To ensure compliance with the above statutory requirements by foreign investors, the M&A Rules also set forth a detailed examination and approval mechanism, including MOFCOM approval and State Administration for Industry and Commerce registration of any foreign-invested enterprises established from the acquisition by foreign investors, approval by China Securities Regulatory Commission for offshore listing of domestic equity or assets, MOFCOM approval and State Administration of Foreign Exchange registration for round-trip investments conducted by special-purpose vehicles, antitrust review by MOFCOM, national economic security reporting, etc.

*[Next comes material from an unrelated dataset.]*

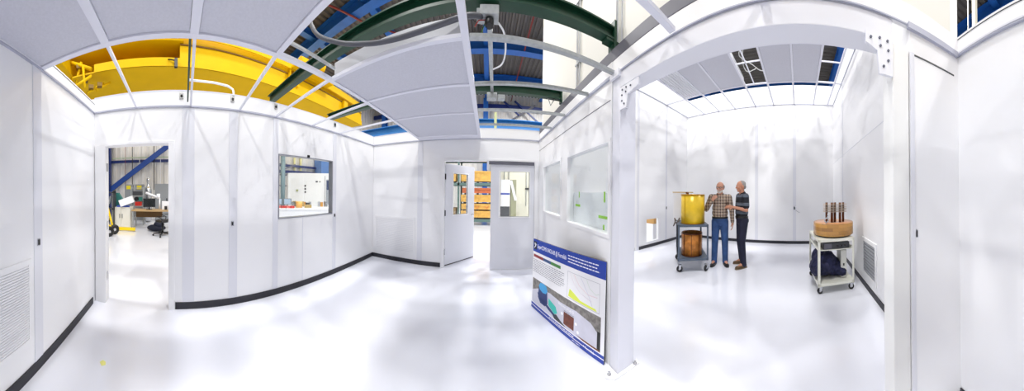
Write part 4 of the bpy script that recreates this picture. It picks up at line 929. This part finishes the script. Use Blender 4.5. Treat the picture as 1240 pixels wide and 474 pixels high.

Implications of Restrictions on Choosing Foreign Law as Governing Law

Given the above-noted legal restrictions on the choice of foreign laws, as well as the mandatory policies governing foreign M&A transactions in China, choosing non-Chinese law as the applicable law for M&A contracts may become very problematic.

In particular, issues may arise when approval for an M&A contract is required from Chinese governmental authorities. In practice, it is not uncommon for Chinese governmental authorities to refuse to approve certain M&A transactions until the foreign governing law in such contracts has been changed to Chinese law.

When disputes regarding such M&A contracts must be resolved in mainland China, the choice of foreign law, in contravention of the above-noted restrictions and M&A policies, will be regarded as invalid by the Chinese courts or arbitral tribunals. An invalid choice of law will thus create great uncertainty in determining the contractual rights and duties of the disputed parties under the contract.

If the M&A contract provides for arbitration in a foreign jurisdiction to resolve disputes, then a foreign tribunal may well respect the choice of law in applying conflict-of-laws principles of the foreign jurisdiction where the arbitration is conducted. However, if the counterparty is Chinese or has considerable assets located in China, there is a risk that a Chinese court could refuse to enforce any award rendered by that tribunal on grounds of violation of Chinese public policy.

Even if the choice of foreign law in the M&A contract is deemed valid, the parties must comply with mandatory policies governing M&A activities in China. Any violation of these mandatory provisions or prohibitions under Chinese laws may render the validity or performance of such M&A contracts problematic.

To avoid or mitigate potential risks in choosing foreign law as governing law for M&A contracts in China, it is usually advisable to acknowledge the above-noted legal restrictions and mandatory M&A policies by opting for Chinese governing law. In such cases, the foreign investor should have a qualified professional review the M&A contract and monitor the performance thereof to ensure that it takes into account differences between Chinese contract law and the contract law system with which the foreign investor is familiar.